The collapse of the Soviet Union and the rise of emerging markets 30 years ago were accompanied by a string of economic papers arguing nations that liberalized trade grew much faster than those that didn’t. Country after country followed that advice to fight recessions.
Three decades later, the phrase “trade liberalization” is often criticized as globalism. A new era of protectionism is being led by the world’s largest economy, the U.S., as it figures out how to extend an economic expansion.
Four International Monetary Fund economists—Davide Fuceri, Swarnali Hannan, Jonathan Ostry and Andrew Rose—decided to take a look again at the relationship between trade and prosperity, only this time by analyzing the impact of trade restrictions during a time of economic growth.
Specifically, they analyzed data from 151 nations between 1963 and 2014, looking for what occurred when tariffs rose by about 3.6 percentage points—small potatoes compared with the tariffs the U.S. is imposing on China, steel producers and others.
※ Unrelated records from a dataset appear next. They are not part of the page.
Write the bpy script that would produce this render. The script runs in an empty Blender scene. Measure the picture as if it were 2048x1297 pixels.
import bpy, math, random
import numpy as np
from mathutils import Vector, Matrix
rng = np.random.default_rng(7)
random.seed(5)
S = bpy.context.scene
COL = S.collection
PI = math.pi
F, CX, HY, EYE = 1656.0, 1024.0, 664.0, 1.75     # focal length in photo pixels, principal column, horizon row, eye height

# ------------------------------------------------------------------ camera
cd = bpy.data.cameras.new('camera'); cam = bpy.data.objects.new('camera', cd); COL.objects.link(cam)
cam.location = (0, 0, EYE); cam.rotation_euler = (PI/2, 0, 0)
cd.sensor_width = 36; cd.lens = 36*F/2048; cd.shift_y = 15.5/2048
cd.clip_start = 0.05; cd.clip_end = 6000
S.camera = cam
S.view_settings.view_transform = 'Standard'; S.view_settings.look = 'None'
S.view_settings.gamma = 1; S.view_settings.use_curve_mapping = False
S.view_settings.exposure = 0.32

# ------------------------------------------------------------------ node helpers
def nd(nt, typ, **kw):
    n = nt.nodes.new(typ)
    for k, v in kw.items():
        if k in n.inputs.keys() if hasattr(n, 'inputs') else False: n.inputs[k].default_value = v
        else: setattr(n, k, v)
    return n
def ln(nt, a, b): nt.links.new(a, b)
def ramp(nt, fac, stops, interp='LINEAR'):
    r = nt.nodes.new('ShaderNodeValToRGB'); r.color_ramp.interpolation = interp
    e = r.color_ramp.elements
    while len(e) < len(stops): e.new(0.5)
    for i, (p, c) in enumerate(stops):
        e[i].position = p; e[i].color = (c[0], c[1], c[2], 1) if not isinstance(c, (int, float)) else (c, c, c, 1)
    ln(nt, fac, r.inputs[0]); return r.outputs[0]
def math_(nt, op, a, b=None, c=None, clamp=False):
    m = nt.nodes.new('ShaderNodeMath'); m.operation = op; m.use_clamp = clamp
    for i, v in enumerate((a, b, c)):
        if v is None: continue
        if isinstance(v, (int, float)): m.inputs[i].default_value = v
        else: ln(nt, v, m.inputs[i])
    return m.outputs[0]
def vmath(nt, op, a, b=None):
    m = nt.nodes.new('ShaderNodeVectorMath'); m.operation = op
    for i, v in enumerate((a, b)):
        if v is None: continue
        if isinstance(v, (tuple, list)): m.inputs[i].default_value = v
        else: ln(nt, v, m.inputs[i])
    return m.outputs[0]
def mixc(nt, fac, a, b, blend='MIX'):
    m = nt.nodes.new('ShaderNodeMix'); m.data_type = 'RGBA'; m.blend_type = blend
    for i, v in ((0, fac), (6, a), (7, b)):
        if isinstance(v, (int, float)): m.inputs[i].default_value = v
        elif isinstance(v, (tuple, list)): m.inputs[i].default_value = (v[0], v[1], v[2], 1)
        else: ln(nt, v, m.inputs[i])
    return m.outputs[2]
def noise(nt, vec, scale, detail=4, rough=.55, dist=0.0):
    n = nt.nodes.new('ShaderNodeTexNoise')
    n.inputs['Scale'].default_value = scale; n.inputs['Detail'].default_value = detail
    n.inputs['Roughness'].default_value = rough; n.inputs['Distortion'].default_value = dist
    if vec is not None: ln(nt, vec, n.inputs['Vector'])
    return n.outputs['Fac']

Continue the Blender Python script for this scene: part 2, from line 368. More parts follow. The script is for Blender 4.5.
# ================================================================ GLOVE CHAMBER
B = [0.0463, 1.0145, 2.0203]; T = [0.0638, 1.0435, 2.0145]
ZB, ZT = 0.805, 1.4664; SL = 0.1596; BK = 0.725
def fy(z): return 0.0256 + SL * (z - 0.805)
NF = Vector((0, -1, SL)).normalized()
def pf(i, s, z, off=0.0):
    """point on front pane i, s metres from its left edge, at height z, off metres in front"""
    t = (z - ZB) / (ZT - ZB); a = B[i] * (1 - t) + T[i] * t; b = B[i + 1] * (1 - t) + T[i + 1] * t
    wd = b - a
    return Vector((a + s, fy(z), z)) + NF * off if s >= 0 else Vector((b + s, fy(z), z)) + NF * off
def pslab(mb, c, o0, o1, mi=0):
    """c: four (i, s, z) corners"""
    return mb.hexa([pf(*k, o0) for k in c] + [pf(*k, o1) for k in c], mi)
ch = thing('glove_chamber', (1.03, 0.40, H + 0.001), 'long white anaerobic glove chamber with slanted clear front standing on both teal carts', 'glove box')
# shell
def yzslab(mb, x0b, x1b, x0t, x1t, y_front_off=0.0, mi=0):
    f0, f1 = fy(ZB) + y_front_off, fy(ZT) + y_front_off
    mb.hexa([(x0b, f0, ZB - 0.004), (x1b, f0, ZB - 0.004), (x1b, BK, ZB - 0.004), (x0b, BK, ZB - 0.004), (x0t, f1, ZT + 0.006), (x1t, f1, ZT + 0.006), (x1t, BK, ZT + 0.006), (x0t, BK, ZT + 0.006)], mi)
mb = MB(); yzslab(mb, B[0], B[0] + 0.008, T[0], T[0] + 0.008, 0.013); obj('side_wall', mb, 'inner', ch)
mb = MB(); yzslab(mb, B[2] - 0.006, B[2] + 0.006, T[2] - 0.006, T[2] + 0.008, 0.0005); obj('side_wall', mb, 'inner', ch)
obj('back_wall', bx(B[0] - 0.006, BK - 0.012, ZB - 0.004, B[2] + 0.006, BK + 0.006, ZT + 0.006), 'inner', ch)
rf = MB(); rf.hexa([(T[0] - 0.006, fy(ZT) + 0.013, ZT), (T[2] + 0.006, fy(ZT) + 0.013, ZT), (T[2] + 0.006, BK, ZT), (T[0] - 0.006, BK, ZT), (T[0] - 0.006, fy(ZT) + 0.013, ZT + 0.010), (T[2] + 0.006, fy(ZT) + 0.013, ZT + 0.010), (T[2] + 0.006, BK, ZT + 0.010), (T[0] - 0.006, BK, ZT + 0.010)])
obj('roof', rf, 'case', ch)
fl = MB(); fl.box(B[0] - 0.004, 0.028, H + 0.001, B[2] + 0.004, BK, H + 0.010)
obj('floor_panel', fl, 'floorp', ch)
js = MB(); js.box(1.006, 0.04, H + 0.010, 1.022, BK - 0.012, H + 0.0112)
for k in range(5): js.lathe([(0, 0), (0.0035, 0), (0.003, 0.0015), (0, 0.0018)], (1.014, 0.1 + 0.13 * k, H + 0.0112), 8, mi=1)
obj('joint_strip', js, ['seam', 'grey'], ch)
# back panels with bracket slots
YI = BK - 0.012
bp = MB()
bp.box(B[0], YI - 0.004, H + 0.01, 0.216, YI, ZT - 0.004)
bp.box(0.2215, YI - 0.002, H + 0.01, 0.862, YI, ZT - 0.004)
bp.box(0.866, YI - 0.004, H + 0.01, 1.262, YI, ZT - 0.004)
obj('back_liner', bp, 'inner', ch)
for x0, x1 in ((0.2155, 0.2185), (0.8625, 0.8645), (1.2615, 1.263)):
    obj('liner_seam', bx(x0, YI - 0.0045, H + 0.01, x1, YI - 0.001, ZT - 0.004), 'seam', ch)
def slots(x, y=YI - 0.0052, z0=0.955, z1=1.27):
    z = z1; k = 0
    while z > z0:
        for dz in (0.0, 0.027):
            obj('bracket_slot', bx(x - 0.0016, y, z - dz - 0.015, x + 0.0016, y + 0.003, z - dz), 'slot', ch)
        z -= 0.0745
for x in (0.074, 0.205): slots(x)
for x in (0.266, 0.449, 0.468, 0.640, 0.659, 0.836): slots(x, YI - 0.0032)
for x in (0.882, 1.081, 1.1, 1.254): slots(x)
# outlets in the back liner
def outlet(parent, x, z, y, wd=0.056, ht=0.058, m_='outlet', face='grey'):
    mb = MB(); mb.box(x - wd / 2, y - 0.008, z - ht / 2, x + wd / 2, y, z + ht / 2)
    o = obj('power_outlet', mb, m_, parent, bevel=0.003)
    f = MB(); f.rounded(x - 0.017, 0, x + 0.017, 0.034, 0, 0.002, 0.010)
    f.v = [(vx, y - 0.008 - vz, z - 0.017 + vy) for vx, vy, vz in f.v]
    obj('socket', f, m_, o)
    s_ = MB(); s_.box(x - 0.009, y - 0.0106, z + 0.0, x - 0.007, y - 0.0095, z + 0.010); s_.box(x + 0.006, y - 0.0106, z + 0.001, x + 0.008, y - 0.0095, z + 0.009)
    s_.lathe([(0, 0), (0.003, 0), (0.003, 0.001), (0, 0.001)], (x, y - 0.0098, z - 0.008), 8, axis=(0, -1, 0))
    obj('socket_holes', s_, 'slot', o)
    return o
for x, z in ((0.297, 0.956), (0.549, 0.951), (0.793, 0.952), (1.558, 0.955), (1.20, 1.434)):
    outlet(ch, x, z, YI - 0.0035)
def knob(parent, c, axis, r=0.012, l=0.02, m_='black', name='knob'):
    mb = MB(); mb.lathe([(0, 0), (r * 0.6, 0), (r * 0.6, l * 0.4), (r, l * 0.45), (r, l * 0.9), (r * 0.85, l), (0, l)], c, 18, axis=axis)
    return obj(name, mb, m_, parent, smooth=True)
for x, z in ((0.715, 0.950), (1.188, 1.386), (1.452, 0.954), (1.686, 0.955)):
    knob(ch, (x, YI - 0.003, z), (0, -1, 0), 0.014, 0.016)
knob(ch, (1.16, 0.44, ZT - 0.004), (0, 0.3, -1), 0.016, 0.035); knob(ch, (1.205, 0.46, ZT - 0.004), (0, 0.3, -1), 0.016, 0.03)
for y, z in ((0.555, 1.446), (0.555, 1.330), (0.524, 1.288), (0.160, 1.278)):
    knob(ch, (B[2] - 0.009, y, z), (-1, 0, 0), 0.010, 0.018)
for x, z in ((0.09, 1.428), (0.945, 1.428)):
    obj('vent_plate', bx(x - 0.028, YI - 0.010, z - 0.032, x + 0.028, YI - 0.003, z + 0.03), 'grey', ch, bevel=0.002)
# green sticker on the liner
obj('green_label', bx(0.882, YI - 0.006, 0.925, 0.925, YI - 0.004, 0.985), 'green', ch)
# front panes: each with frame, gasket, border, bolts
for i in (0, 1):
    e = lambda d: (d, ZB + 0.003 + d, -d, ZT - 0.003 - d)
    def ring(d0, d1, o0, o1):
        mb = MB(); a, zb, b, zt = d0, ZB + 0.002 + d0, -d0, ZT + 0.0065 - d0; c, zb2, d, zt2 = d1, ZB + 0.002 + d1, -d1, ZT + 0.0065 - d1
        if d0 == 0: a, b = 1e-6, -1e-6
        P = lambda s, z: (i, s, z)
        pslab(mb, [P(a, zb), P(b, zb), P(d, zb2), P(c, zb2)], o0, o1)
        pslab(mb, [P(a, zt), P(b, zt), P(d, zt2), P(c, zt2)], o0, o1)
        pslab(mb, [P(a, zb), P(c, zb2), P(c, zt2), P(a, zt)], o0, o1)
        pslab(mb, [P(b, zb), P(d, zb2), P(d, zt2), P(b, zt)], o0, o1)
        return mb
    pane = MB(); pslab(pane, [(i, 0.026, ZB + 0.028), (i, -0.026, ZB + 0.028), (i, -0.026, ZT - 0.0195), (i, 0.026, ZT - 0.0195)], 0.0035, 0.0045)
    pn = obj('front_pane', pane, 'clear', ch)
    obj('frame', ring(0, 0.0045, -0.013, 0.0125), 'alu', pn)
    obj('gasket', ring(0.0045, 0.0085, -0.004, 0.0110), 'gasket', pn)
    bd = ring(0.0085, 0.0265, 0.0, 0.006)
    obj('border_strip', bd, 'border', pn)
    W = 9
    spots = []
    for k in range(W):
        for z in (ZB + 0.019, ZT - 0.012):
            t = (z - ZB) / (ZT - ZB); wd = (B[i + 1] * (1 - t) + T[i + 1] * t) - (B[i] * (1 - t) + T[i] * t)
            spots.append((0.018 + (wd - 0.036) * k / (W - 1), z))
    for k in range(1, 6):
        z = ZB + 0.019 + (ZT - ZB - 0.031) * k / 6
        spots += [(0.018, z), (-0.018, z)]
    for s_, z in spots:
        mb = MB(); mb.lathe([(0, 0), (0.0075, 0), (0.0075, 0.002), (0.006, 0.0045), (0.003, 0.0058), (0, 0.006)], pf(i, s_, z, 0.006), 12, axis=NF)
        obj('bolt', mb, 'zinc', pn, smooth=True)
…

The study didn’t take account of other trade restrictions, including nontariff barriers and retaliatory tariffs. Mr. Ostry, who decades ago worked on some of the trade-liberalization papers, said the IMF economists wanted to see what impact even a small increase would have.
The result: slower growth, more unemployment, higher inequality, exchange rate appreciation–and no improvement in the trade balance, which President Trump has said is his main measure of U.S. trade health.
Why the negative effects? Mainly because tariffs block competition, and reduce efficiency and productivity. Less productive economies prosper less, Mr. Ostry said.
Some of the IMF findings are counterintuitive. Advanced economies are affected more by tariffs than developing nations. Tariffs have a bigger impact when economies are expanding–choking off growth somewhat–than when economies are contracting.
Indeed, the economists find that trade restrictions boost growth somewhat during recessions. Mr. Ostry said that may be because firms that “couldn’t quite cut it at world prices, maybe could cut it under protectionist walls.” That was the theory Latin American nations operated under for decades before their economies slowed and they turned to liberalized trade.
Even so, Mr. Ostry said, he wouldn’t recommend protectionism as a strategy to cope with recessions.
“That mild stimulative effect comes at a cost,” he says. “It’s distortive and can reduce productivity, efficiency and welfare.”